▶ **DIRECTIONS FOR THIS TASK**:
Transcribe every entry word for word, but skip the images.
-- Begin RECORDED INFORMATION --
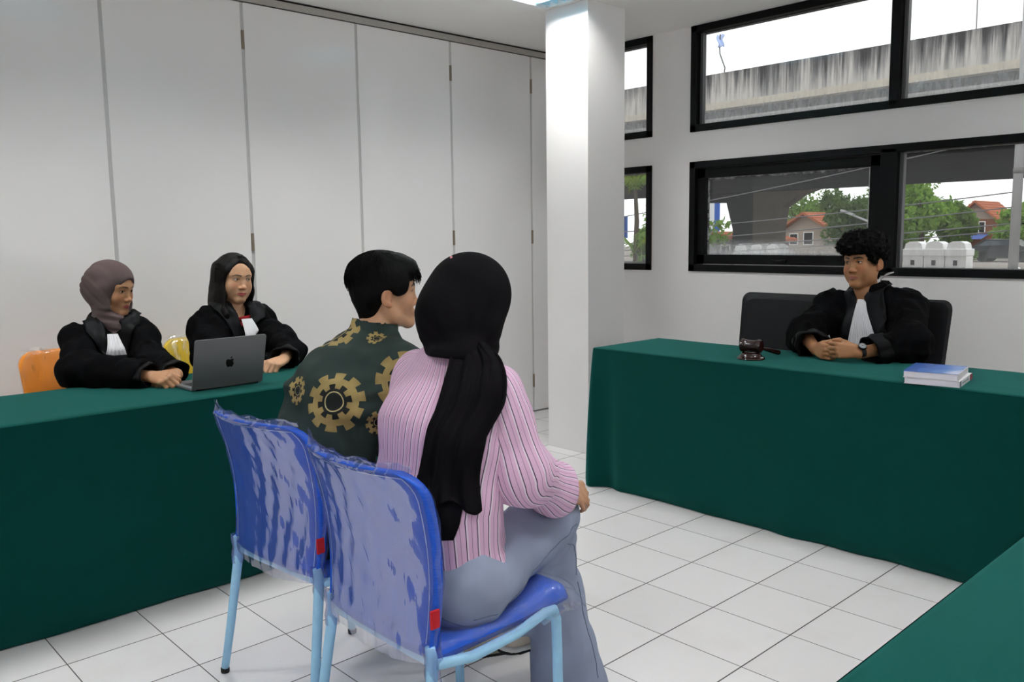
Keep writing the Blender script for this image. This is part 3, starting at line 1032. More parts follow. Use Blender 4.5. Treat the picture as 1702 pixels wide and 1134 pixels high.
def stained_concrete():
    t = NT('rain_stained_concrete'); o = t.pos()
    p = t.xyz(o)
    s1 = t.noise(1.0, 6, t.scale(o, (3.2, 3.2, .16)), .7)
    s2 = t.noise(1.0, 5, t.scale(o, (9, 9, .5)), .7)
    big = t.noise(.35, 4, o)
    k = t.math('ADD', t.math('MULTIPLY', s1, .75), t.math('MULTIPLY', s2, .45))
    k = t.math('ADD', k, t.math('MULTIPLY', t.math('SUBTRACT', big, .5), .35))
    topd = t.math('MULTIPLY', t.math('SUBTRACT', p[2], 6.75), -.16)           # rain streaks run down from the coping
    k = t.math('ADD', k, topd)
    c = t.ramp(k, [(.44, (.035, .034, .035)), (.52, (.12, .118, .12)), (.60, (.28, .27, .265)), (.70, (.50, .475, .45))])
    return t.pbr(c, .9, .15)


MAT['stained'] = stained_concrete()
MAT['pale_concrete'] = simple('pale_concrete', (.50, .45, .37), .9, .15, var=.25, scale=2)
MAT['grey_concrete'] = simple('grey_concrete', (.16, .155, .15), .9, .15, var=.3, scale=1.5)
MAT['weathered'] = simple('weathered_concrete', (.34, .33, .32), .9, .15, var=.3, scale=2)
MAT['dark_concrete'] = simple('dark_concrete', (.030, .030, .033), .9, .1, var=.3, scale=1.2)
MAT['brown_concrete'] = simple('brownish_concrete', (.10, .085, .072), .9, .1, var=.25, scale=1.2)
MAT['road'] = simple('road', (.30, .27, .245), .95, .1, var=.2, scale=.8)
MAT['whitewash'] = simple('whitewashed_concrete', (.85, .85, .85), .8, .2, var=.04, scale=3)
MAT['dark_hole'] = simple('dark_opening', (.02, .02, .02), .9, .1)
MAT['trunk'] = simple('bark', (.07, .05, .035), .9, .1, var=.3, scale=5)
MAT['roof_tile'] = simple('orange_roof_tile', (.40, .135, .07), .85, .15, var=.35, scale=2.5)
MAT['house_wall'] = simple('beige_house_wall', (.36, .30, .25), .9, .1, var=.2, scale=1)
MAT['brick'] = simple('red_brick_wall', (.22, .085, .05), .9, .1, var=.3, scale=3)
MAT['blue_sign'] = simple('blue_sign', (.03, .12, .50), .6, .3)
MAT['white_sign'] = simple('white_sign', (.80, .82, .86), .6, .3)
MAT['galv'] = simple('galvanised_steel', (.34, .34, .35), .6, .4, .3, var=.15, scale=6)
MAT['wire'] = simple('cable', (.13, .13, .14), .7, .3)
MAT['car_paint'] = simple('dark_car_paint', (.03, .032, .037), .3, .5)
MAT['car_glass'] = simple('car_glass', (.06, .08, .10), .1, .6)
MAT['blue_awning'] = simple('blue_awning', (.10, .16, .42), .7, .2)
MAT['blue_scrap'] = simple('pale_blue_scrap', (.50, .62, .95), .7, .2)


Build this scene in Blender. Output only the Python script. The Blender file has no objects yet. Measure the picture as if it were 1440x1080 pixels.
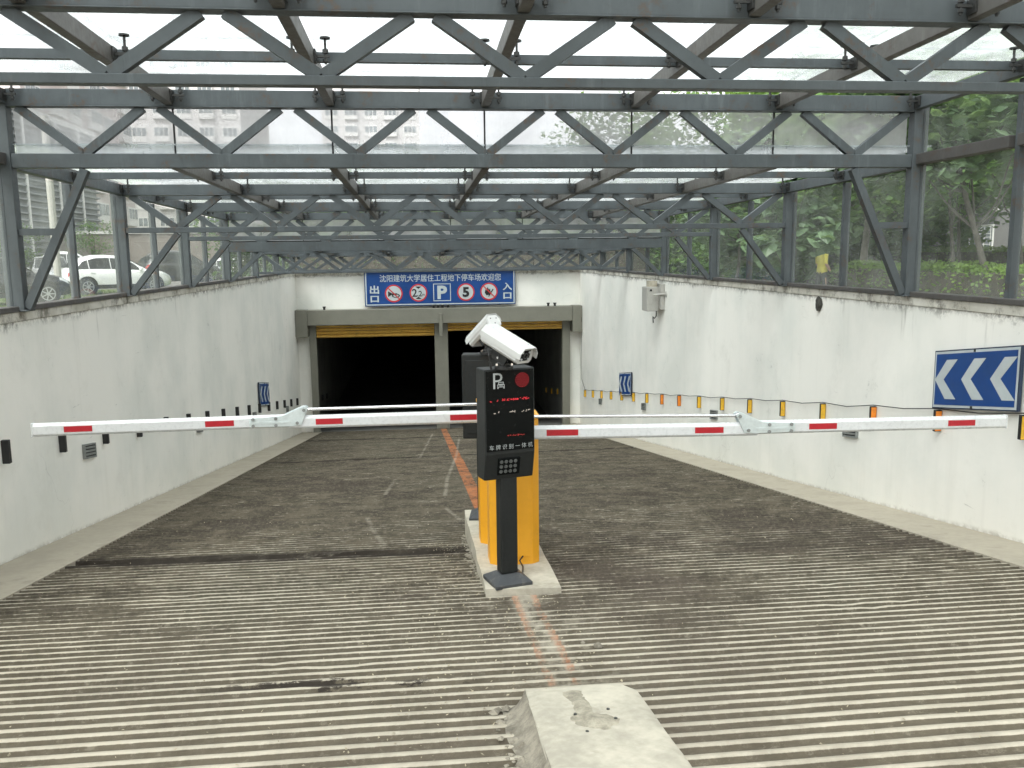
import bpy, bmesh, math, random
from mathutils import Vector, Matrix, Euler
R = math.radians
random.seed(7)
S = bpy.context.scene
COL = S.collection

# ------------------------------------------------------------------ camera, sky, sun, exposure
FO, YAW, PIT, ROLL = 1219.886, 0.10629, 0.14835, -0.01116
cam_d = bpy.data.cameras.new('camera'); cam = bpy.data.objects.new('camera', cam_d); COL.objects.link(cam)
f_ = Vector((math.sin(YAW)*math.cos(PIT), math.cos(YAW)*math.cos(PIT), -math.sin(PIT)))
r_ = Vector((math.cos(YAW), -math.sin(YAW), 0)); u_ = r_.cross(f_)
rr = r_*math.cos(ROLL)+u_*math.sin(ROLL); uu = u_*math.cos(ROLL)-r_*math.sin(ROLL)
cam.matrix_world = Matrix(((rr.x, uu.x, -f_.x, 0), (rr.y, uu.y, -f_.y, 0), (rr.z, uu.z, -f_.z, 0), (0, 0, 0, 1)))
cam_d.sensor_width = 36; cam_d.lens = 36*FO/1440; cam_d.clip_start = .05; cam_d.clip_end = 2000
S.camera = cam

SUN_EL, SUN_AZ = R(58), R(215)       # overcast: high soft sun, behind and left of the camera
W = bpy.data.worlds.new('World'); S.world = W; W.use_nodes = True
nt = W.node_tree; nt.nodes.clear()
sky = nt.nodes.new('ShaderNodeTexSky'); sky.sky_type = 'NISHITA'; sky.sun_disc = False
sky.sun_elevation = SUN_EL; sky.sun_rotation = SUN_AZ; sky.air_density = 1.0; sky.dust_density = 4.0; sky.ozone_density = 1.0
hs = nt.nodes.new('ShaderNodeHueSaturation'); hs.inputs['Saturation'].default_value = .06
bg = nt.nodes.new('ShaderNodeBackground'); bg.inputs['Strength'].default_value = .15
wo = nt.nodes.new('ShaderNodeOutputWorld')
nt.links.new(sky.outputs[0], hs.inputs['Color']); nt.links.new(hs.outputs[0], bg.inputs['Color']); nt.links.new(bg.outputs[0], wo.inputs['Surface'])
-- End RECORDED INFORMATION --
▶ **TASK RESULT**:
Keep writing the Blender script for this image. This is part 3, starting at line 1032. More parts follow. Use Blender 4.5. Treat the picture as 1702 pixels wide and 1134 pixels high.
def stained_concrete():
    t = NT('rain_stained_concrete'); o = t.pos()
    p = t.xyz(o)
    s1 = t.noise(1.0, 6, t.scale(o, (3.2, 3.2, .16)), .7)
    s2 = t.noise(1.0, 5, t.scale(o, (9, 9, .5)), .7)
    big = t.noise(.35, 4, o)
    k = t.math('ADD', t.math('MULTIPLY', s1, .75), t.math('MULTIPLY', s2, .45))
    k = t.math('ADD', k, t.math('MULTIPLY', t.math('SUBTRACT', big, .5), .35))
    topd = t.math('MULTIPLY', t.math('SUBTRACT', p[2], 6.75), -.16)           # rain streaks run down from the coping
    k = t.math('ADD', k, topd)
    c = t.ramp(k, [(.44, (.035, .034, .035)), (.52, (.12, .118, .12)), (.60, (.28, .27, .265)), (.70, (.50, .475, .45))])
    return t.pbr(c, .9, .15)


MAT['stained'] = stained_concrete()
MAT['pale_concrete'] = simple('pale_concrete', (.50, .45, .37), .9, .15, var=.25, scale=2)
MAT['grey_concrete'] = simple('grey_concrete', (.16, .155, .15), .9, .15, var=.3, scale=1.5)
MAT['weathered'] = simple('weathered_concrete', (.34, .33, .32), .9, .15, var=.3, scale=2)
MAT['dark_concrete'] = simple('dark_concrete', (.030, .030, .033), .9, .1, var=.3, scale=1.2)
MAT['brown_concrete'] = simple('brownish_concrete', (.10, .085, .072), .9, .1, var=.25, scale=1.2)
MAT['road'] = simple('road', (.30, .27, .245), .95, .1, var=.2, scale=.8)
MAT['whitewash'] = simple('whitewashed_concrete', (.85, .85, .85), .8, .2, var=.04, scale=3)
MAT['dark_hole'] = simple('dark_opening', (.02, .02, .02), .9, .1)
MAT['trunk'] = simple('bark', (.07, .05, .035), .9, .1, var=.3, scale=5)
MAT['roof_tile'] = simple('orange_roof_tile', (.40, .135, .07), .85, .15, var=.35, scale=2.5)
MAT['house_wall'] = simple('beige_house_wall', (.36, .30, .25), .9, .1, var=.2, scale=1)
MAT['brick'] = simple('red_brick_wall', (.22, .085, .05), .9, .1, var=.3, scale=3)
MAT['blue_sign'] = simple('blue_sign', (.03, .12, .50), .6, .3)
MAT['white_sign'] = simple('white_sign', (.80, .82, .86), .6, .3)
MAT['galv'] = simple('galvanised_steel', (.34, .34, .35), .6, .4, .3, var=.15, scale=6)
MAT['wire'] = simple('cable', (.13, .13, .14), .7, .3)
MAT['car_paint'] = simple('dark_car_paint', (.03, .032, .037), .3, .5)
MAT['car_glass'] = simple('car_glass', (.06, .08, .10), .1, .6)
MAT['blue_awning'] = simple('blue_awning', (.10, .16, .42), .7, .2)
MAT['blue_scrap'] = simple('pale_blue_scrap', (.50, .62, .95), .7, .2)


Build this scene in Blender. Output only the Python script. The Blender file has no objects yet. Measure the picture as if it were 1440x1080 pixels.
import bpy, bmesh, math, random
from mathutils import Vector, Matrix, Euler
R = math.radians
random.seed(7)
S = bpy.context.scene
COL = S.collection

# ------------------------------------------------------------------ camera, sky, sun, exposure
FO, YAW, PIT, ROLL = 1219.886, 0.10629, 0.14835, -0.01116
cam_d = bpy.data.cameras.new('camera'); cam = bpy.data.objects.new('camera', cam_d); COL.objects.link(cam)
f_ = Vector((math.sin(YAW)*math.cos(PIT), math.cos(YAW)*math.cos(PIT), -math.sin(PIT)))
r_ = Vector((math.cos(YAW), -math.sin(YAW), 0)); u_ = r_.cross(f_)
rr = r_*math.cos(ROLL)+u_*math.sin(ROLL); uu = u_*math.cos(ROLL)-r_*math.sin(ROLL)
cam.matrix_world = Matrix(((rr.x, uu.x, -f_.x, 0), (rr.y, uu.y, -f_.y, 0), (rr.z, uu.z, -f_.z, 0), (0, 0, 0, 1)))
cam_d.sensor_width = 36; cam_d.lens = 36*FO/1440; cam_d.clip_start = .05; cam_d.clip_end = 2000
S.camera = cam

SUN_EL, SUN_AZ = R(58), R(215)       # overcast: high soft sun, behind and left of the camera
W = bpy.data.worlds.new('World'); S.world = W; W.use_nodes = True
nt = W.node_tree; nt.nodes.clear()
sky = nt.nodes.new('ShaderNodeTexSky'); sky.sky_type = 'NISHITA'; sky.sun_disc = False
sky.sun_elevation = SUN_EL; sky.sun_rotation = SUN_AZ; sky.air_density = 1.0; sky.dust_density = 4.0; sky.ozone_density = 1.0
hs = nt.nodes.new('ShaderNodeHueSaturation'); hs.inputs['Saturation'].default_value = .06
bg = nt.nodes.new('ShaderNodeBackground'); bg.inputs['Strength'].default_value = .15
wo = nt.nodes.new('ShaderNodeOutputWorld')
nt.links.new(sky.outputs[0], hs.inputs['Color']); nt.links.new(hs.outputs[0], bg.inputs['Color']); nt.links.new(bg.outputs[0], wo.inputs['Surface'])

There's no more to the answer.